Los músculos cansados, la mirada fija en el balón y la respiración agitada que se mezcla con el fragor de las tribunas es el peso que carga el jugador de fútbol cuando llega el tiempo suplementario de la final de un campeonato. El que haya entrenado lo suficiente podrá vencer al cansancio. Quien mantenga la mente clara logrará vislumbrar ese pase inesperado que termina convirtiéndose en un gol.
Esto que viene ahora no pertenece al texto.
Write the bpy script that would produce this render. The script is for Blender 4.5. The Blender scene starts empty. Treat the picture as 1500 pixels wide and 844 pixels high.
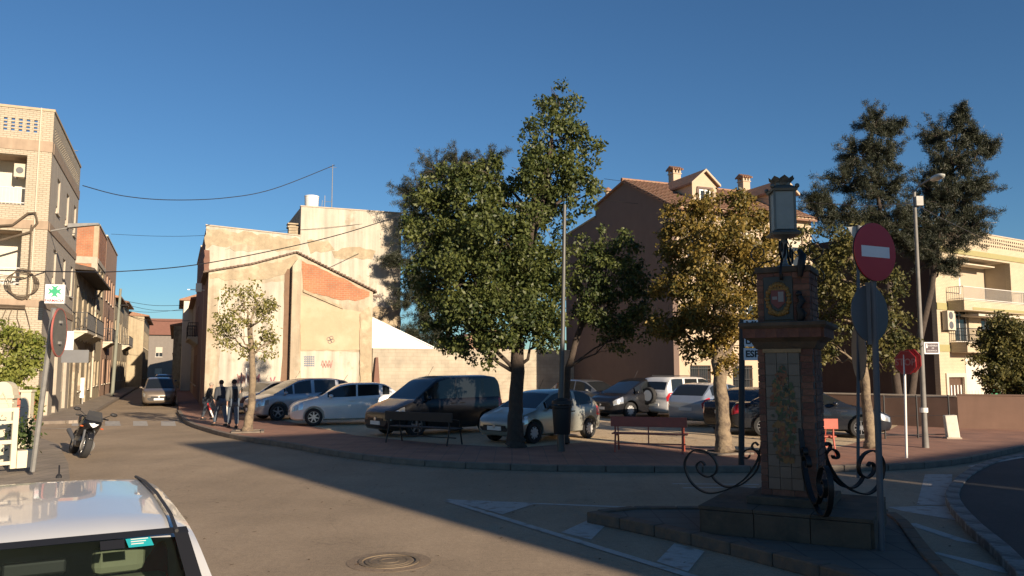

Sin embargo, a pesar de los esfuerzos, en el deporte, como en la vida, se gana y se pierde, y es justamente en las derrotas cuando se pone a prueba el verdadero espíritu deportivo.

Aquellos que no acepten perder recurrirán a la violencia, a la trampa y al reclamo fuera de lugar. En cambio, los verdaderos deportistas lograrán trascender el ­resultado de turno, y en humilde silencio, al intercambiar su camiseta con el equipo vencedor, estarán rindiendo un pequeño homenaje a sus antepasados griegos, que inventaron el deporte como forma de alcanzar la virtud del cuerpo, la mente y el espíritu. Y acaso oirán resonar estas viejas palabras de Pierre de Coubertin, padre del olimpismo moderno:

«Lo importante en la vida no es el triunfo sino la lucha. Lo esencial no es haber vencido, sino haber luchado bien. El buen luchador retrocede pero no abandona. Se doblega pero no renuncia. Si lo imposible se levanta ante él, lo sortea y va más lejos. Si le falta el aliento, descansa y espera. Si es puesto fuera de combate, anima a sus hermanos con palabras y su presencia. Y hasta cuando todo parece derrumbarse ante él, la desesperación nunca lo afectará.

La vida es solidaria, porque la lucha es solidaria. De mi victoria dependen otras victorias, cuyos tiempos y circunstancias no conoceré nunca, y mi derrota provoca otras, cuyas consecuencias van a perderse en el abismo de las responsabilidades ocultas. El hombre que estaba delante de mí alcanzó al atardecer el lugar desde donde yo partí esta mañana, y el que viene detrás de mí se beneficiará de los peligros que aparto y de las trampas que señalo».